Five years ago today . . .
. . . I was driving out to school, thinking about the day's discussion (whatever that was; I no longer remember) and listening to Morning Edition, when I heard the first report--reported as an accident. Shocking, yes--how does one "accidentally" crash into one of the world's tallest buildings?--but not enough to derail the day's thinking about whatever it was I would be teaching that morning.
My commute in those days was short--20 minutes or so. By the time I got to school and went back to where the communal coffeepot was, the derailing was in motion: someone had set up a TV in the room with the coffeepot, tuned to ABC. The second crash had occurred. This was no accident, Peter Jennings was saying. Rumors of car bombs in Washington, D.C. No one quite sure where the president was, who was responsible. I was too shocked to feel even sadness or anger, yet. All that would come later, and still comes (though, today, those emotions have very different sources).
Now, what was it I was supposed to be doing that day? I still remembered, then, what I'd scheduled on the syllabus. But class was to begin at 8:30, and it was time, but in the meantime there was the morning's news and trying to make that square with my memories of of having gone to New York back in May just to see the Vermeer exhibit and, in particular, of my walk through Central Park to get to the Met on a glorious sunny Saturday both-warm-and-cool morning.
And then I walked by a colleague's classroom. She was teaching some sort of math; her board was already covered with complex equations. I would later envy her her subject: that day, as it appeared to me, she had the luxury of plunging herself and her students into a different language, a world of abstration detached from the world that is the arena of English teachers--one that's supposed to intersect with this world; she and her students were, however superficially that day, immersed in a world of ideas that allowed them to exist in a space of, if not forgetfulness, then of putting-asideness, at least for a few hours. But just at that moment, I looked in on her room and asked myself, How am I supposed to teach today?

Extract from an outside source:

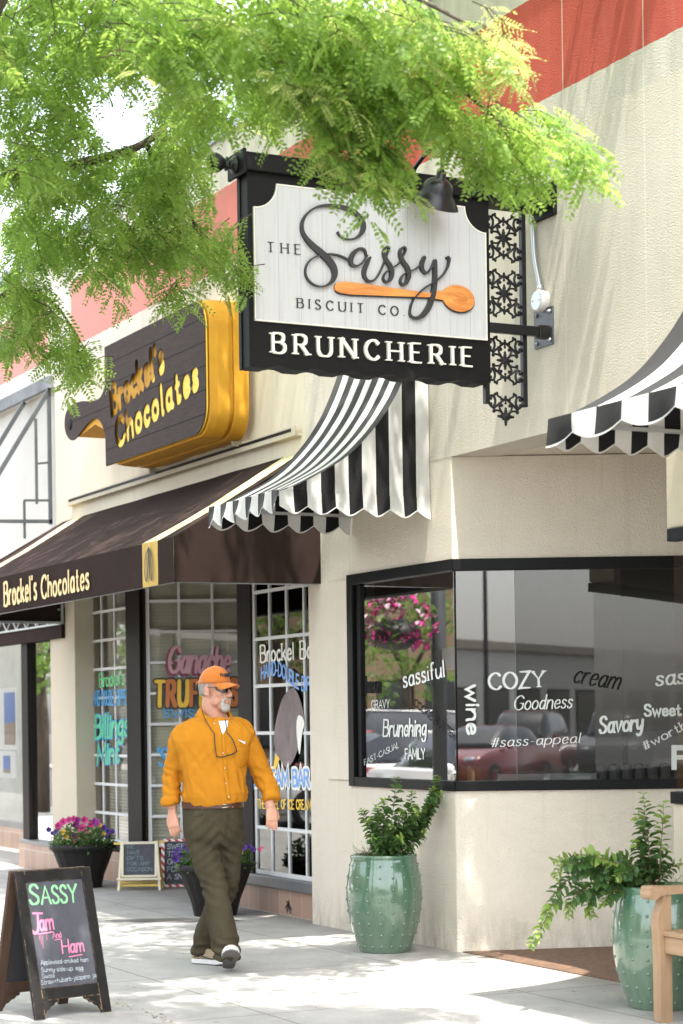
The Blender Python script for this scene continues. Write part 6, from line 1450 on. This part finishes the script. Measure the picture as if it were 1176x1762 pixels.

And so I didn't that day. Nor the next day. We just talked in my classes about what was going on. It would be two weeks before we could get back on track, but, of course, we would keep circling back to that day, those days, for the rest of the semester. And even now, what handier example of a paradigm shift is there? Too young to have actual, lived-in/through memories of Vietnam and Watergate, that day is immediately accessible to all of us, for better or worse.
Friends in both New York and D.C. would later tell me that they were fine but that they both knew people who had died that day. I called my children that night and hugged them over the phone. The next night I drove up to Lawrence to be with the future Mrs. Meridian. Many of us had those sorts of experiences then, such is our nation's interconnectedness these days.
Today--this day--is not a moment for recriminations or politicizing. There has been/will be more than enough of that. Would that there were no politicizing of this day whatsoever by either party for any reason. But today is, or should be, a day simply to remember, to grieve, to recall, as j.d. so ably puts it towards the end of this post, what it was like to be united as a nation . . . and then act out of that memory.